Transcribe every line of the listing below without any deviation.

::::::::::

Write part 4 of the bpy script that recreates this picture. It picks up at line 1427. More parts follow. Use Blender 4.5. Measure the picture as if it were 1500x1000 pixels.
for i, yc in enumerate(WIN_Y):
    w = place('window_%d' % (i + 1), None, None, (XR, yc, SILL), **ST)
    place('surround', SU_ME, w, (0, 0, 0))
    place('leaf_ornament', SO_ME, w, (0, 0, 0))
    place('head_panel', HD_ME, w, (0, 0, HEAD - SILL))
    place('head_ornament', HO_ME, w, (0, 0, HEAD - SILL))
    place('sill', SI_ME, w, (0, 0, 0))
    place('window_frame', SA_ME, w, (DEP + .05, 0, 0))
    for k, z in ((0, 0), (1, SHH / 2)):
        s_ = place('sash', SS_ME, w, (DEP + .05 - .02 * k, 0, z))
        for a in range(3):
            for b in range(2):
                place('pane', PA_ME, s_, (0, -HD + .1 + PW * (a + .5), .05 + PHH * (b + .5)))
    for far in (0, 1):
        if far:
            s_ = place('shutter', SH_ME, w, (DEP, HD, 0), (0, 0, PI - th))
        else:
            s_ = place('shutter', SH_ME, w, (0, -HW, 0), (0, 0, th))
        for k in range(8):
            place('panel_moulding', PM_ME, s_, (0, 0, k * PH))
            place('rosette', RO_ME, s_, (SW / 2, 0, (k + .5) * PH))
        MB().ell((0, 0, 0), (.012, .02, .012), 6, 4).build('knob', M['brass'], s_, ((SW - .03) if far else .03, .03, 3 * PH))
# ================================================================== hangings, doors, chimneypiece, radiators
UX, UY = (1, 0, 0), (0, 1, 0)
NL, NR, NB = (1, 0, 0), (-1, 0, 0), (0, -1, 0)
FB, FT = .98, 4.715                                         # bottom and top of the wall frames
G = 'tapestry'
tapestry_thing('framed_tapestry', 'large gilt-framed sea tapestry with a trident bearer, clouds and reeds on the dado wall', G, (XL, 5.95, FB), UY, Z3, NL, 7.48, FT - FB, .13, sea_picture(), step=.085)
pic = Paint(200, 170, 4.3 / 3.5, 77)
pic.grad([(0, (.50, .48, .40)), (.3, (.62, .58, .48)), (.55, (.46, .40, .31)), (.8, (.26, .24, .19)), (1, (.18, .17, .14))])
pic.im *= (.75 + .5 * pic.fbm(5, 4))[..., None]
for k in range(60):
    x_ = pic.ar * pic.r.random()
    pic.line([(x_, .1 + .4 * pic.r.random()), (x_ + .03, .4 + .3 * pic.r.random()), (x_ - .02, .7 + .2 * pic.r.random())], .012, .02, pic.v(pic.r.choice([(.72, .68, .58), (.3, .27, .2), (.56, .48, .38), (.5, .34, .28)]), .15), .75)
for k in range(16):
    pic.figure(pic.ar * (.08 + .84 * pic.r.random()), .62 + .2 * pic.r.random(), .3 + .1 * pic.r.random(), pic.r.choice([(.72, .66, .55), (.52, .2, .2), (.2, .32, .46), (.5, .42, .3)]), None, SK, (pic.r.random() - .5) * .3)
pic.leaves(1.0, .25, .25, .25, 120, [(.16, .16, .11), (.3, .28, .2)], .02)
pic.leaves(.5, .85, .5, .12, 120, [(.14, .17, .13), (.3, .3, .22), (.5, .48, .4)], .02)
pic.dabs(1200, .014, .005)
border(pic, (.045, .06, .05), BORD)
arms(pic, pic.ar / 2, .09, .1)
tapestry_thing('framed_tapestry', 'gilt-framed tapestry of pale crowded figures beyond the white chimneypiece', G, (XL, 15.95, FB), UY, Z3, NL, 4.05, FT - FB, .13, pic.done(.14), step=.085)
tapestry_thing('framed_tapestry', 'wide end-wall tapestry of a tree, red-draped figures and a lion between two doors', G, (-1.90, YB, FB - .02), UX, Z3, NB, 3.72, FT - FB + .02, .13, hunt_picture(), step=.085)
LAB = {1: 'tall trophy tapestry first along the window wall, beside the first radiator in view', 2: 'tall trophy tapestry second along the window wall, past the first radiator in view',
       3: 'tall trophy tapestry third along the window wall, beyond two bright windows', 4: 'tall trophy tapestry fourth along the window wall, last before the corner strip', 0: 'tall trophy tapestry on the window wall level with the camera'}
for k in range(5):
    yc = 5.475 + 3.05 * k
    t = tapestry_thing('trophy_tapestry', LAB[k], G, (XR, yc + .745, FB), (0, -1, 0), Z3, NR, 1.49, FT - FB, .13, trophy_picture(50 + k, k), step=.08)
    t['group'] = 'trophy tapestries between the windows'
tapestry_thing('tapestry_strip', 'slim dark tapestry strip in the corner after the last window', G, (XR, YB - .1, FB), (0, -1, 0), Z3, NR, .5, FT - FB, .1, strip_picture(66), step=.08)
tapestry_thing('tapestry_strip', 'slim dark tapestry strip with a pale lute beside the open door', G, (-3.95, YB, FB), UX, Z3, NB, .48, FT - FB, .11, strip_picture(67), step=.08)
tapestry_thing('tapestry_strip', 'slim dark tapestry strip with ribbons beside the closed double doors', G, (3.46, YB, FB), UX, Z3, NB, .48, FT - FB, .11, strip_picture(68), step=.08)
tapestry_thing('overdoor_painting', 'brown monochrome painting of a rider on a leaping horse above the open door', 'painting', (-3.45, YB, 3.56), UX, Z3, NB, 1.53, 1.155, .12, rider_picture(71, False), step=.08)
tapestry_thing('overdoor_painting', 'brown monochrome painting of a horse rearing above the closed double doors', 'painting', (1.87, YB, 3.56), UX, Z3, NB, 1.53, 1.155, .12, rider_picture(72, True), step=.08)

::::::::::

WRITTEN ANSWER:
Write part 4 of the bpy script that recreates this picture. It picks up at line 1427. More parts follow. Use Blender 4.5. Measure the picture as if it were 1500x1000 pixels.
for i, yc in enumerate(WIN_Y):
    w = place('window_%d' % (i + 1), None, None, (XR, yc, SILL), **ST)
    place('surround', SU_ME, w, (0, 0, 0))
    place('leaf_ornament', SO_ME, w, (0, 0, 0))
    place('head_panel', HD_ME, w, (0, 0, HEAD - SILL))
    place('head_ornament', HO_ME, w, (0, 0, HEAD - SILL))
    place('sill', SI_ME, w, (0, 0, 0))
    place('window_frame', SA_ME, w, (DEP + .05, 0, 0))
    for k, z in ((0, 0), (1, SHH / 2)):
        s_ = place('sash', SS_ME, w, (DEP + .05 - .02 * k, 0, z))
        for a in range(3):
            for b in range(2):
                place('pane', PA_ME, s_, (0, -HD + .1 + PW * (a + .5), .05 + PHH * (b + .5)))
    for far in (0, 1):
        if far:
            s_ = place('shutter', SH_ME, w, (DEP, HD, 0), (0, 0, PI - th))
        else:
            s_ = place('shutter', SH_ME, w, (0, -HW, 0), (0, 0, th))
        for k in range(8):
            place('panel_moulding', PM_ME, s_, (0, 0, k * PH))
            place('rosette', RO_ME, s_, (SW / 2, 0, (k + .5) * PH))
        MB().ell((0, 0, 0), (.012, .02, .012), 6, 4).build('knob', M['brass'], s_, ((SW - .03) if far else .03, .03, 3 * PH))
# ================================================================== hangings, doors, chimneypiece, radiators
UX, UY = (1, 0, 0), (0, 1, 0)
NL, NR, NB = (1, 0, 0), (-1, 0, 0), (0, -1, 0)
FB, FT = .98, 4.715                                         # bottom and top of the wall frames
G = 'tapestry'
tapestry_thing('framed_tapestry', 'large gilt-framed sea tapestry with a trident bearer, clouds and reeds on the dado wall', G, (XL, 5.95, FB), UY, Z3, NL, 7.48, FT - FB, .13, sea_picture(), step=.085)
pic = Paint(200, 170, 4.3 / 3.5, 77)
pic.grad([(0, (.50, .48, .40)), (.3, (.62, .58, .48)), (.55, (.46, .40, .31)), (.8, (.26, .24, .19)), (1, (.18, .17, .14))])
pic.im *= (.75 + .5 * pic.fbm(5, 4))[..., None]
for k in range(60):
    x_ = pic.ar * pic.r.random()
    pic.line([(x_, .1 + .4 * pic.r.random()), (x_ + .03, .4 + .3 * pic.r.random()), (x_ - .02, .7 + .2 * pic.r.random())], .012, .02, pic.v(pic.r.choice([(.72, .68, .58), (.3, .27, .2), (.56, .48, .38), (.5, .34, .28)]), .15), .75)
for k in range(16):
    pic.figure(pic.ar * (.08 + .84 * pic.r.random()), .62 + .2 * pic.r.random(), .3 + .1 * pic.r.random(), pic.r.choice([(.72, .66, .55), (.52, .2, .2), (.2, .32, .46), (.5, .42, .3)]), None, SK, (pic.r.random() - .5) * .3)
pic.leaves(1.0, .25, .25, .25, 120, [(.16, .16, .11), (.3, .28, .2)], .02)
pic.leaves(.5, .85, .5, .12, 120, [(.14, .17, .13), (.3, .3, .22), (.5, .48, .4)], .02)
pic.dabs(1200, .014, .005)
border(pic, (.045, .06, .05), BORD)
arms(pic, pic.ar / 2, .09, .1)
tapestry_thing('framed_tapestry', 'gilt-framed tapestry of pale crowded figures beyond the white chimneypiece', G, (XL, 15.95, FB), UY, Z3, NL, 4.05, FT - FB, .13, pic.done(.14), step=.085)
tapestry_thing('framed_tapestry', 'wide end-wall tapestry of a tree, red-draped figures and a lion between two doors', G, (-1.90, YB, FB - .02), UX, Z3, NB, 3.72, FT - FB + .02, .13, hunt_picture(), step=.085)
LAB = {1: 'tall trophy tapestry first along the window wall, beside the first radiator in view', 2: 'tall trophy tapestry second along the window wall, past the first radiator in view',
       3: 'tall trophy tapestry third along the window wall, beyond two bright windows', 4: 'tall trophy tapestry fourth along the window wall, last before the corner strip', 0: 'tall trophy tapestry on the window wall level with the camera'}
for k in range(5):
    yc = 5.475 + 3.05 * k
    t = tapestry_thing('trophy_tapestry', LAB[k], G, (XR, yc + .745, FB), (0, -1, 0), Z3, NR, 1.49, FT - FB, .13, trophy_picture(50 + k, k), step=.08)
    t['group'] = 'trophy tapestries between the windows'
tapestry_thing('tapestry_strip', 'slim dark tapestry strip in the corner after the last window', G, (XR, YB - .1, FB), (0, -1, 0), Z3, NR, .5, FT - FB, .1, strip_picture(66), step=.08)
tapestry_thing('tapestry_strip', 'slim dark tapestry strip with a pale lute beside the open door', G, (-3.95, YB, FB), UX, Z3, NB, .48, FT - FB, .11, strip_picture(67), step=.08)
tapestry_thing('tapestry_strip', 'slim dark tapestry strip with ribbons beside the closed double doors', G, (3.46, YB, FB), UX, Z3, NB, .48, FT - FB, .11, strip_picture(68), step=.08)
tapestry_thing('overdoor_painting', 'brown monochrome painting of a rider on a leaping horse above the open door', 'painting', (-3.45, YB, 3.56), UX, Z3, NB, 1.53, 1.155, .12, rider_picture(71, False), step=.08)
tapestry_thing('overdoor_painting', 'brown monochrome painting of a horse rearing above the closed double doors', 'painting', (1.87, YB, 3.56), UX, Z3, NB, 1.53, 1.155, .12, rider_picture(72, True), step=.08)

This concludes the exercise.